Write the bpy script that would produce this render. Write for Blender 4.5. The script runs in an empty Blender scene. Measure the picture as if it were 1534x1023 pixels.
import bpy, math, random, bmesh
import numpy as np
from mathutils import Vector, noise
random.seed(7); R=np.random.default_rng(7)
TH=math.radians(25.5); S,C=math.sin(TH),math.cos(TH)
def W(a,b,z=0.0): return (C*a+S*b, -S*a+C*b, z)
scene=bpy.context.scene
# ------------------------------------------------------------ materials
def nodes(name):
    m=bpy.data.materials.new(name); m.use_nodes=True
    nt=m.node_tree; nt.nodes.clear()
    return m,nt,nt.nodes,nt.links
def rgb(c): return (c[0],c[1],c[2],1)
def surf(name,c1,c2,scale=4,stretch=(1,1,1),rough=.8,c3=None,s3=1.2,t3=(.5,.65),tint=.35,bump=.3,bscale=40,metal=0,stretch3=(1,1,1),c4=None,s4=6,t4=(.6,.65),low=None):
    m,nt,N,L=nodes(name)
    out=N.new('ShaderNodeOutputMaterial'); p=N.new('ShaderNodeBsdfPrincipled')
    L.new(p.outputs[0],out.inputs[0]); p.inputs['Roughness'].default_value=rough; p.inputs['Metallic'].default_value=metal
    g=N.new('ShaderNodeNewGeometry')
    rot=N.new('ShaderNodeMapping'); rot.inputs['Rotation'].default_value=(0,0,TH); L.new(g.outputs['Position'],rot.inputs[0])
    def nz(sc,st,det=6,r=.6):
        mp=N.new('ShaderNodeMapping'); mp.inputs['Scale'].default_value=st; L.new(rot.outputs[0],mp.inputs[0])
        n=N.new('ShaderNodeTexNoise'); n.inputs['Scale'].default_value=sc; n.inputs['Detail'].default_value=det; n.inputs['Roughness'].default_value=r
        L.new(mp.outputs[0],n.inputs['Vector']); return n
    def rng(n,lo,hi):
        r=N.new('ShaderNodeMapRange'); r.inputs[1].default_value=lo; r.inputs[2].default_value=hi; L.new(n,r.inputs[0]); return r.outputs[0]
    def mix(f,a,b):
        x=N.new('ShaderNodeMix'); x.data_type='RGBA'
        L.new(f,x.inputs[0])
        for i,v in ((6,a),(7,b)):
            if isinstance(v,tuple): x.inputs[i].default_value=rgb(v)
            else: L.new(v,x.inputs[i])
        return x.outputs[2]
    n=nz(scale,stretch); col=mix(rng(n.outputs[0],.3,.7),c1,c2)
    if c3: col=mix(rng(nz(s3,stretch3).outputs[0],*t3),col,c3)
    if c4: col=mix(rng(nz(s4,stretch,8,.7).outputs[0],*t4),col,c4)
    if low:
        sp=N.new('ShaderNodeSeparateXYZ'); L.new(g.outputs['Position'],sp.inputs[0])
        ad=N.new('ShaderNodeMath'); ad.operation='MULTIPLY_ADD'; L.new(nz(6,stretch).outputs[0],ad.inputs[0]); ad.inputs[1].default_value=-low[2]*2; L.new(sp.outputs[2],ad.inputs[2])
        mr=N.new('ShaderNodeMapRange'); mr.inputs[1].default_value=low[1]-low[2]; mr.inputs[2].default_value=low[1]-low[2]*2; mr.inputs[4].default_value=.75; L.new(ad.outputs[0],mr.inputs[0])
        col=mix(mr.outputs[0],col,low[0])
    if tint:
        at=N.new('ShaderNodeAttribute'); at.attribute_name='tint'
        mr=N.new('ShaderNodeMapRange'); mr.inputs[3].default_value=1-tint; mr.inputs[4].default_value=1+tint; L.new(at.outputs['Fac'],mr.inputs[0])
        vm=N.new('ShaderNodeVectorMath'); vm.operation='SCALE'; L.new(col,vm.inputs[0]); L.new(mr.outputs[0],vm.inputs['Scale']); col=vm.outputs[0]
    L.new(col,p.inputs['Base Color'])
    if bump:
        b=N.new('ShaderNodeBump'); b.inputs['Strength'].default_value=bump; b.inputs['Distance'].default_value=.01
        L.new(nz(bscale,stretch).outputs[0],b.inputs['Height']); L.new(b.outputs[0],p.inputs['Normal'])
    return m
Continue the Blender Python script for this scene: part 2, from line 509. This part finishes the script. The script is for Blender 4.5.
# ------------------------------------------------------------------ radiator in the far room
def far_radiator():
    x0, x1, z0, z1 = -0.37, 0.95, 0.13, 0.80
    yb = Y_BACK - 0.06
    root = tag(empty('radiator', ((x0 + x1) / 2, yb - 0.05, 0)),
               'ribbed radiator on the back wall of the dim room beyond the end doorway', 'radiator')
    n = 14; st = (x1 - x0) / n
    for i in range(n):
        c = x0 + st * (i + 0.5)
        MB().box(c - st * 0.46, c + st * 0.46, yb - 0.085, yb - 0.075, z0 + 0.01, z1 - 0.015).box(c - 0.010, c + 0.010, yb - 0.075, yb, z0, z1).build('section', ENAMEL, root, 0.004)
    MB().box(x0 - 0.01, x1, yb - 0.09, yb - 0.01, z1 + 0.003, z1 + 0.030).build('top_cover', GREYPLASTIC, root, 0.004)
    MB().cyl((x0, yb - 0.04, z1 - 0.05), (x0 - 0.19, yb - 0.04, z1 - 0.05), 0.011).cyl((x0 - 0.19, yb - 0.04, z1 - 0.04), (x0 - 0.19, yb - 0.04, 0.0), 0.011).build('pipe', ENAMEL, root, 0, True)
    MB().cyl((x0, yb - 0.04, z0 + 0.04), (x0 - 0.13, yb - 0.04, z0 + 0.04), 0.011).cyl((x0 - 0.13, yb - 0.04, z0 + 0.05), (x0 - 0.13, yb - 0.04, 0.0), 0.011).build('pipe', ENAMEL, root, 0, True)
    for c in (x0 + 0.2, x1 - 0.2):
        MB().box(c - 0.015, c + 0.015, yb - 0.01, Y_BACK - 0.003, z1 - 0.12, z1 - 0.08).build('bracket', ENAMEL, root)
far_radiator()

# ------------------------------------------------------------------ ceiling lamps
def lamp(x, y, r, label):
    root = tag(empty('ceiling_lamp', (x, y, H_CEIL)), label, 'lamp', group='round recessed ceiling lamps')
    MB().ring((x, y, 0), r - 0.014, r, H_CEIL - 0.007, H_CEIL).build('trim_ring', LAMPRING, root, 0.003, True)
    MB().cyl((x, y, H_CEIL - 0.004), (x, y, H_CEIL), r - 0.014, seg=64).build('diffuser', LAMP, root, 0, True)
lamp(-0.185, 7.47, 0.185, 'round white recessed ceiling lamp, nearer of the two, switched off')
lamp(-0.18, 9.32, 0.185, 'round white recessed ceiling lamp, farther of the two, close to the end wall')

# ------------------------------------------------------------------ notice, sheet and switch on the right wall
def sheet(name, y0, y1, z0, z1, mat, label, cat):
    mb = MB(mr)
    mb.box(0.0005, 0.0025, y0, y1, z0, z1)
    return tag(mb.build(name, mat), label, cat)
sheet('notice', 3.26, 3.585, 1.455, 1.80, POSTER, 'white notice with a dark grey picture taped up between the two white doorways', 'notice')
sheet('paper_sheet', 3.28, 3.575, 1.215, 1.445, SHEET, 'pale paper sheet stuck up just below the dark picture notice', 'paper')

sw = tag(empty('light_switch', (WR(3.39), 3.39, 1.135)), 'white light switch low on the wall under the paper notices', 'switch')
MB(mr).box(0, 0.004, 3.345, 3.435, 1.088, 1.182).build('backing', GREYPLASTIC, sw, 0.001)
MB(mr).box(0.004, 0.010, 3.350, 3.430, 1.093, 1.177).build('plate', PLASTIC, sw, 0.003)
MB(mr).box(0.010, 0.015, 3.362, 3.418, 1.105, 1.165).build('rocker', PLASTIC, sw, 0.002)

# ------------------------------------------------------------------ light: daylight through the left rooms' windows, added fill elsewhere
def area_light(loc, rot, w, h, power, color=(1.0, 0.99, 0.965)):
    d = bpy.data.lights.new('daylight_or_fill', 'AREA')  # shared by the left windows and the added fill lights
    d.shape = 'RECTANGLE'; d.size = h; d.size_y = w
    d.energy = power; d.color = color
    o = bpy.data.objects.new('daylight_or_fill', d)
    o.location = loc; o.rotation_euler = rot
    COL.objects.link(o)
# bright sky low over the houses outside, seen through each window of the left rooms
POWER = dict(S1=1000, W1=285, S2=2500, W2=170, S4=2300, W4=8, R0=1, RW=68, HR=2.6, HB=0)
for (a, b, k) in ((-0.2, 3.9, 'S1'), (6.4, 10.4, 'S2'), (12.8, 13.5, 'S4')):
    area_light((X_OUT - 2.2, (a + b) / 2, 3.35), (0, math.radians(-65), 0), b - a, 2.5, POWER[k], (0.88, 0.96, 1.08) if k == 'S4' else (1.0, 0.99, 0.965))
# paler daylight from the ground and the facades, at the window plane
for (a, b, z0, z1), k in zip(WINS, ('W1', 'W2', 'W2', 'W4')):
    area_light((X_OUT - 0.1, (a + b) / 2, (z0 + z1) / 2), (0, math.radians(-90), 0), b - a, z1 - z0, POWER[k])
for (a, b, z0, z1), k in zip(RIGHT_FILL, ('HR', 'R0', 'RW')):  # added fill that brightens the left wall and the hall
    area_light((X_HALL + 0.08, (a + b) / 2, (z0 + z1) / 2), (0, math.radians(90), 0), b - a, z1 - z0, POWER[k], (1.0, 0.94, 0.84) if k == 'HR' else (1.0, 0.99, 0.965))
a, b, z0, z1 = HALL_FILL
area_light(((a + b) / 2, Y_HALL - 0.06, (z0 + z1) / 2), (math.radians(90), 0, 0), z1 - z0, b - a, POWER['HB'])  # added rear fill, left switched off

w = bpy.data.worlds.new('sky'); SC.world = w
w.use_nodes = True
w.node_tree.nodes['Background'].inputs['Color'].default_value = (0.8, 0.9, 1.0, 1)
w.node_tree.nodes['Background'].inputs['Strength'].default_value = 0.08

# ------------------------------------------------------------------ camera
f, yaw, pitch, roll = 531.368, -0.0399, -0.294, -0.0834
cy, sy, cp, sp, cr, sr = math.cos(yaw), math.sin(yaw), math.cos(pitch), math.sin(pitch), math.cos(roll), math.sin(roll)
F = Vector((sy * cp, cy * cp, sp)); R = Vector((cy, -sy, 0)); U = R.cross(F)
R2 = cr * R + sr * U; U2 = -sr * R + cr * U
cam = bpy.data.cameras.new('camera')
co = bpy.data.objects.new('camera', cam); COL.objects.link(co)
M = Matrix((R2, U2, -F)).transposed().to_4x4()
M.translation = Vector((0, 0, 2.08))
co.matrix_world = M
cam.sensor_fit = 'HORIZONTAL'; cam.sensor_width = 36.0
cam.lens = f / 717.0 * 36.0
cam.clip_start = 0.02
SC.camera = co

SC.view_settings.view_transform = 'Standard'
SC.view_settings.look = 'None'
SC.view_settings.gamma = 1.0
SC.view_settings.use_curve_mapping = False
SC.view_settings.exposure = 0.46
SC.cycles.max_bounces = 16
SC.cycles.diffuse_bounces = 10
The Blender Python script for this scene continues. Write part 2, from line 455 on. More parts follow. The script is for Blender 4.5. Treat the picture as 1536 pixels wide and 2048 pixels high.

Goal
Check each line of the entries above for the word "scene". List the ones that have it.

Full solution
Write the bpy script that would produce this render. Write for Blender 4.5. The script runs in an empty Blender scene. Measure the picture as if it were 1534x1023 pixels.
scene=bpy.context.scene
Continue the Blender Python script for this scene: part 2, from line 509. This part finishes the script. The script is for Blender 4.5.
The Blender Python script for this scene continues. Write part 2, from line 455 on. More parts follow. The script is for Blender 4.5. Treat the picture as 1536 pixels wide and 2048 pixels high.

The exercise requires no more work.